I feel as if I am only now beginning to adjust. I suppose it took that year-long journey to bring me to this point. I recall our flight to look at Everest in 1998, which revealed that it's a heck of a hike even to get to Base Camp — an arduous journey in itself, even before starting the actual ascent. I guess I've just reached Base Camp. This, I acknowledge, is an achievement in itself.

I don't expect to proceed very differently. I'll go on step by step. But for climbing a mountain, different plans and preparations must be made. You have to make sure you are physically fit. I'm working on it! You have to make sure you have the equipment you need. I've just upgraded various household appliances that conked out ... and I have my friends, my cats and my writing. You have to be in the right frame of mind. I meditate regularly now.

My neighbour next door has woken up and is giving the repeated, phlegmy cough with which he always starts the day. I think I'm bad, with the throat-clearing that goes on at night when I hit the pillow! If I drink olive leaf extract, that fixes it. This guy is much worse; but it seems to be a first-thing-in-the-morning occurrence, not lasting through the day.

We all continue doing our lives the best way we can. Until we stop.

This day, every year, is the birthday of my dear niece, Ellie. This day last year I didn't ring her. Couldn't quite come at saying, 'Happy Birthday — and by the way, Andrew's at death's door [uncontrollable sobs].' I deferred the call until some days after he died. But I'll phone today, in a little while.

Music, Meditation, and Another Small Epiphany

My new neighbour is playing heavy metal — not loud enough for me to hear when I was indoors, but very audible now from my back yard. Which is good. I like heavy metal. I'm not so into it that I could name bands, but I quite enjoy hearing it when I come across it. If that's his taste in music, I can happily co-exist.

Luckily I am well-trained in Transcendental Meditation, which I've practised (on and off) for about 40 years, and was able to do my morning meditation despite heavy metal in the background.

Now I have moved from my meditation chair to my writing table — both outdoors. There are indoor options too if the weather isn't right, but I love to be here in my little courtyard surrounded by trees. 

I find I am liking a number of things about my life alone. Many of them, of course, are things I also enjoyed in my life with him. So I guess what I am experiencing is some easing of grief, to recover that enjoyment even in present circumstances. Then again, this home was the scene of his decline, and during that period I had little time or opportunity to sit in this back yard to meditate or write. Now I can savour these enjoyments more. 

Acceptance increases, as I start to go further back in my memories than those final years. I was recalling the other day what an independent man he was, most of the time I knew him. It allowed me — finally — to be thankful for his Alzheimer's. (Of course, that would not be possible had it not been so mild.) There was only a fairly short time when his restrictions, such as having to stop driving, felt intolerable. Then the childlike aspect he acquired allowed him to live with them. They sometimes irked, but he was able to adapt and be in the moment. 

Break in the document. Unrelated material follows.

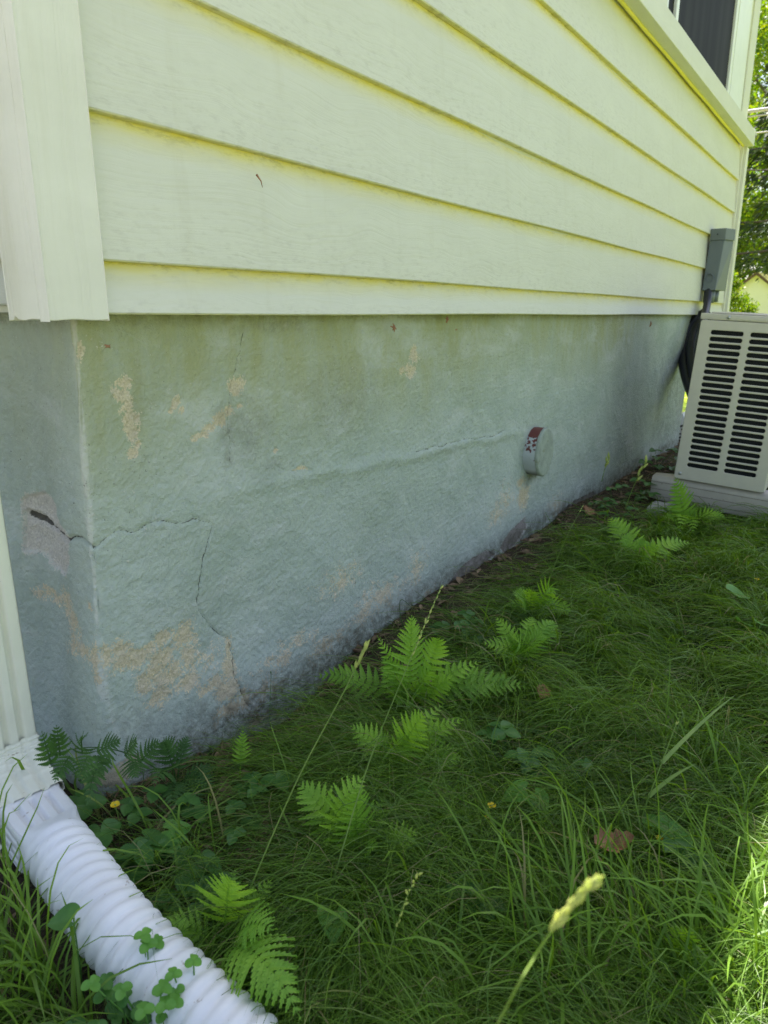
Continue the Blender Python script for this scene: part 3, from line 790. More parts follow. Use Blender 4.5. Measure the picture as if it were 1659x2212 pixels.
# corrugated hose
def spline(pts, n):
    pts = [np.array(p) for p in pts]; pts = [2 * pts[0] - pts[1]] + pts + [2 * pts[-1] - pts[-2]]; out = []
    for i in range(1, len(pts) - 2):
        for t_ in np.linspace(0, 1, n, endpoint=False):
            a_, b_, c_, d_ = pts[i - 1:i + 3]
            out.append(0.5 * ((2 * b_) + (c_ - a_) * t_ + (2 * a_ - 5 * b_ + 4 * c_ - d_) * t_ ** 2 + (3 * b_ - a_ - 3 * c_ + d_) * t_ ** 3))
    out.append(pts[-2]); return out
hp = spline([ad_end - d_bc * 0.022, p_c + (p_d - p_c) * 0.02, p_d, p_e, p_f], 90)
L = np.concatenate([[0], np.cumsum([np.linalg.norm(hp[i + 1] - hp[i]) for i in range(len(hp) - 1)])])
def hose_out(i):
    ph = (L[i] / 0.0215) % 1.0
    ridge = 0.0048 * max(0.0, 1 - ((ph - 0.5) / 0.38) ** 2) ** 0.8
    return circ((0.0445 + ridge) * (0.97 + 0.03 * min(1, i / 6)))
loft(frame_sections(hp, hose_out, side)).build('hose', M['plastic'], ds, True)

# ================================================================== HEAT PUMP
AX = 3.40
a_tl = onX(1530, 668, AX)
TILT = R(3.3)
ac = thing('heat_pump', (AX, -0.50, -0.72), 'beige outdoor heat pump with louvred side panel, tilted beside the foundation', 'heat pump')
YL, YR, ZB, ZT = -0.305, -0.680, -0.722, 0.010            # before tilting, about the lower left edge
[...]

Then, although his mind became confused sometimes about present reality, it was still full of dynamic ideas and passionate ideals, still a place where he could engage with fascination and joy. 

I am continually led back to knowing that all happened for the best, no matter how hard that was to grasp at the time. 

I am sure it helps that I also believe in reincarnation and karma. Indeed, I think of it not as belief so much as knowledge. I don't view karma as reward and punishment, but as both achieving balance and experiencing all there is (which could scarcely be fitted into one lifetime, no matter how full). I realise that he was not only involved in working out the karma between the two of us, of which I have some awareness, but also other karma which had nothing to do with me. 

I believe, too, that the soul chooses its own life experiences before an individual incarnates. 

These ideas reinforce the notion that all was for the best, no matter how it looked or felt at the time. But it is one thing to understand all this intellectually, another to absorb it deeply, as I have just done in relation to Andrew ... and do over and over again, regarding various bits of what occurred. 

I don't get one big epiphany and then everything's all better forever and ever. I am sure I'm not done yet with crying and (literal) heartache. But I do have epiphanies, and something of each one stays.